Keep every line where the word "fastmesh" appears; drop the rest.

* start Given material *

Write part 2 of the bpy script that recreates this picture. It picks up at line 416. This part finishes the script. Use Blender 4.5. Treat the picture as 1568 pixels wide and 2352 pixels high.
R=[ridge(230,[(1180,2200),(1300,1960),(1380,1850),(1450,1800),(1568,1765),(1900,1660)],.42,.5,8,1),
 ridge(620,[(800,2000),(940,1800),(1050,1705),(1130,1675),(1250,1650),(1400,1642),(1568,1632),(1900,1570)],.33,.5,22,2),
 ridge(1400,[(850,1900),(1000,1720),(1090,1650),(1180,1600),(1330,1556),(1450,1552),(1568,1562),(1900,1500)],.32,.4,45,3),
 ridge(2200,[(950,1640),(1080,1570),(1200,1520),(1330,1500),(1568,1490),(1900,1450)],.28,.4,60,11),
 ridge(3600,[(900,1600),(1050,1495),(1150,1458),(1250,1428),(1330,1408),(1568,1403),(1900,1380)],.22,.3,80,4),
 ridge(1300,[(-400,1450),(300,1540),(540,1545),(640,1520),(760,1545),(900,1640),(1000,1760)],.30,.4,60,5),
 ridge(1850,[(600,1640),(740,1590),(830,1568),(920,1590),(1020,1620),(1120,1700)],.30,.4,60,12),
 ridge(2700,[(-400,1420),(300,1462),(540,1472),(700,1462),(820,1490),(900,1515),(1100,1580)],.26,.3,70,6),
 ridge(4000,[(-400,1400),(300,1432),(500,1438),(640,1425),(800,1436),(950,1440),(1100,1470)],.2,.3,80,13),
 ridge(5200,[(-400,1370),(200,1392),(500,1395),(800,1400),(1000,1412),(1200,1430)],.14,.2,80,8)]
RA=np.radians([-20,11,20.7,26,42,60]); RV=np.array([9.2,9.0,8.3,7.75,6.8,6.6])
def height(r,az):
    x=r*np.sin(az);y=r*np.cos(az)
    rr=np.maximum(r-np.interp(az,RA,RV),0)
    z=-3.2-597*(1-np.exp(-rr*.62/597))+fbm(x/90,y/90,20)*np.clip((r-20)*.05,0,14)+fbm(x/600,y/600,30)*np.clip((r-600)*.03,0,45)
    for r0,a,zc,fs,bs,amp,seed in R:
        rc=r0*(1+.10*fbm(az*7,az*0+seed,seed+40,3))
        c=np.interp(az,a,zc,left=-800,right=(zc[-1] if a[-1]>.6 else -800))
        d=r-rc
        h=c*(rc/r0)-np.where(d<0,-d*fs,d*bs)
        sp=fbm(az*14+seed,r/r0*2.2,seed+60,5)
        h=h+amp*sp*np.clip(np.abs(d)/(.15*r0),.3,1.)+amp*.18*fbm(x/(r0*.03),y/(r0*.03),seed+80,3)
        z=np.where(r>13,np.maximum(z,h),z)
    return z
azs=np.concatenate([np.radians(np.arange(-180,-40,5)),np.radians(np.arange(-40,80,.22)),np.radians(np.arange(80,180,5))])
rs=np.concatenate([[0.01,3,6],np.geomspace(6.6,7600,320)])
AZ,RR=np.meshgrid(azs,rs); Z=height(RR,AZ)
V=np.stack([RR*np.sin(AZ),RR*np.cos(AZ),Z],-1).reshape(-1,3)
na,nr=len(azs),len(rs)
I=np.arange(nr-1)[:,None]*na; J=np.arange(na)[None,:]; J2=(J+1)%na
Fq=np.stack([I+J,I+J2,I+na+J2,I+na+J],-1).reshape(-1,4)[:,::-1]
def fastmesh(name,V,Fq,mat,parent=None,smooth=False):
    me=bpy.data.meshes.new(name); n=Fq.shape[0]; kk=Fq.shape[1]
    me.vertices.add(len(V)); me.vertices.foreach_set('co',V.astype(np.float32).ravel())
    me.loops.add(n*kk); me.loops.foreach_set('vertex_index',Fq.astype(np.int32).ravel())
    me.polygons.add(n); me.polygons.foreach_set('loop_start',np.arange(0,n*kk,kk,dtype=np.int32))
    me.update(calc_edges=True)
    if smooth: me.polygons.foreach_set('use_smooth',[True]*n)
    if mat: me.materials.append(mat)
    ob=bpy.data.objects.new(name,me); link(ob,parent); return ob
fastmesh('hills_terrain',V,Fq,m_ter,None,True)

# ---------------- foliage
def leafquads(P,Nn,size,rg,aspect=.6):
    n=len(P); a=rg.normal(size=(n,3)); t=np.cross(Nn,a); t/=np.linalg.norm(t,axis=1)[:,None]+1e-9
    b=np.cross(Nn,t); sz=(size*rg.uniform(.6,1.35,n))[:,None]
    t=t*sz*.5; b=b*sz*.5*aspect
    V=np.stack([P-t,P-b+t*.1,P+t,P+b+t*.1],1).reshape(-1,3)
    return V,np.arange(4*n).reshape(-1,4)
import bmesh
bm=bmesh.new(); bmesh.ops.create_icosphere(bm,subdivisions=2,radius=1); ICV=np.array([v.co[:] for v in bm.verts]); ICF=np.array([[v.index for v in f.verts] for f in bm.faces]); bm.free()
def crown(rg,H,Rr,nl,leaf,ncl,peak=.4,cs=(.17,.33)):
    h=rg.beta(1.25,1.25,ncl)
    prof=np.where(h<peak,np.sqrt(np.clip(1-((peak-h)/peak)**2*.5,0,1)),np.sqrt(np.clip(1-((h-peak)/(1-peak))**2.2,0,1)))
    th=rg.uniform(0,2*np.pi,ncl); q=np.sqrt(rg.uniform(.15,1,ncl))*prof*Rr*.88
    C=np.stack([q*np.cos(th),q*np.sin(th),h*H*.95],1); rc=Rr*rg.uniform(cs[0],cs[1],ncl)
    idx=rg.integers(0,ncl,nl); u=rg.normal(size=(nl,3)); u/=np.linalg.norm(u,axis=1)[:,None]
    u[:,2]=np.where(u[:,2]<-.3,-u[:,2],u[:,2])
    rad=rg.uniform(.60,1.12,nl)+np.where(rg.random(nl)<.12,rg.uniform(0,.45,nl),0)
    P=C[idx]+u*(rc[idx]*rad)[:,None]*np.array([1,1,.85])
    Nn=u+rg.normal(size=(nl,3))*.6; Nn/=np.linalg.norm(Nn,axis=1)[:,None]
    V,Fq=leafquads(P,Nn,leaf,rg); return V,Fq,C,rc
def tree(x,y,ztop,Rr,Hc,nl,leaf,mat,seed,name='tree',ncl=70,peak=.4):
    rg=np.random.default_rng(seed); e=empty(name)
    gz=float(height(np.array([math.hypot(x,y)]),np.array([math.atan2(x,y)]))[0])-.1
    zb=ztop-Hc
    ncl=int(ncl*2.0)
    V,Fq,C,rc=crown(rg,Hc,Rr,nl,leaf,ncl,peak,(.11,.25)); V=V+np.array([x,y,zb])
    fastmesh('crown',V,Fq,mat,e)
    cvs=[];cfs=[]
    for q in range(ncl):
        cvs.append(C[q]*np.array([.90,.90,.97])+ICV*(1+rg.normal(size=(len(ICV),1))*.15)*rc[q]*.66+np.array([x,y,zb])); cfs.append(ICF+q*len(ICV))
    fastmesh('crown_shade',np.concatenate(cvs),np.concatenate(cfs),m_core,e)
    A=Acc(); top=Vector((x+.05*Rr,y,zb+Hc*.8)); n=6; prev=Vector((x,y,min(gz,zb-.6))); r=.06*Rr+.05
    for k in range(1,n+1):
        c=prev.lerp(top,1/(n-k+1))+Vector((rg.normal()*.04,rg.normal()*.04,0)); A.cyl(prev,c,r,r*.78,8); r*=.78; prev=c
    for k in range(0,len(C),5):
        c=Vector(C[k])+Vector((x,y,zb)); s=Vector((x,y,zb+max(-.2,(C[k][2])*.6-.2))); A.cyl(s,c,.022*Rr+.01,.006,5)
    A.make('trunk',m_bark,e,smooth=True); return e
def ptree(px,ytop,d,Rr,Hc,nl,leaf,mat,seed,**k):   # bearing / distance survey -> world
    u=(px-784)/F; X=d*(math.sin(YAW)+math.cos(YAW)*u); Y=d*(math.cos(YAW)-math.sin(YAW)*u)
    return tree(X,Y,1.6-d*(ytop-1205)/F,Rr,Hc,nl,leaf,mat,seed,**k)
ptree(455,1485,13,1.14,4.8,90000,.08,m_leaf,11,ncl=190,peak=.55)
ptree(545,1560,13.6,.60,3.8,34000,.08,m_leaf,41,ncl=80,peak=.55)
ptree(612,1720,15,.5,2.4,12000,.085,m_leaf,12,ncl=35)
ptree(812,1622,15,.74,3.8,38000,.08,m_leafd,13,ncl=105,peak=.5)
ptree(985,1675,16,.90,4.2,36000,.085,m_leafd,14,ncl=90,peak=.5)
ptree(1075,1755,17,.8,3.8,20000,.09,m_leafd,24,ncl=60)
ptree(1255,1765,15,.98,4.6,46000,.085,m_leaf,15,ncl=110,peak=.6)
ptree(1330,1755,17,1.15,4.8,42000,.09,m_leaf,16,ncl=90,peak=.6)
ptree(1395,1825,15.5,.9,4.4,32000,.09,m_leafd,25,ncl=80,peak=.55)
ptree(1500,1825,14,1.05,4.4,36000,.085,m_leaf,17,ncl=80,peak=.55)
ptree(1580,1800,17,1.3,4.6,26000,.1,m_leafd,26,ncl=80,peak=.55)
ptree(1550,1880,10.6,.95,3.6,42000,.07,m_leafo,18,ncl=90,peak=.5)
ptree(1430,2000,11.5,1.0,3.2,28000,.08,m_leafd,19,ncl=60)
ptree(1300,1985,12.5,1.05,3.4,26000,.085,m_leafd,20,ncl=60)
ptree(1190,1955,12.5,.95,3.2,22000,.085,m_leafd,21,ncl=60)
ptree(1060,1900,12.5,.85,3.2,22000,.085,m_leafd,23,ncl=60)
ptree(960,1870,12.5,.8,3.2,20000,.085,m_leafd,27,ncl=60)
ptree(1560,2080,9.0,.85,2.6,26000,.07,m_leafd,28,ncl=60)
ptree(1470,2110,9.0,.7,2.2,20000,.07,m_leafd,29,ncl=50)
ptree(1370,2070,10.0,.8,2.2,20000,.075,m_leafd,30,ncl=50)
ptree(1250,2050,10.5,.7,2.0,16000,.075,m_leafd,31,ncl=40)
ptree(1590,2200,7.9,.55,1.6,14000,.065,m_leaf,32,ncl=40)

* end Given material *

→ The response
def fastmesh(name,V,Fq,mat,parent=None,smooth=False):
fastmesh('hills_terrain',V,Fq,m_ter,None,True)
    fastmesh('crown',V,Fq,mat,e)
    fastmesh('crown_shade',np.concatenate(cvs),np.concatenate(cfs),m_core,e)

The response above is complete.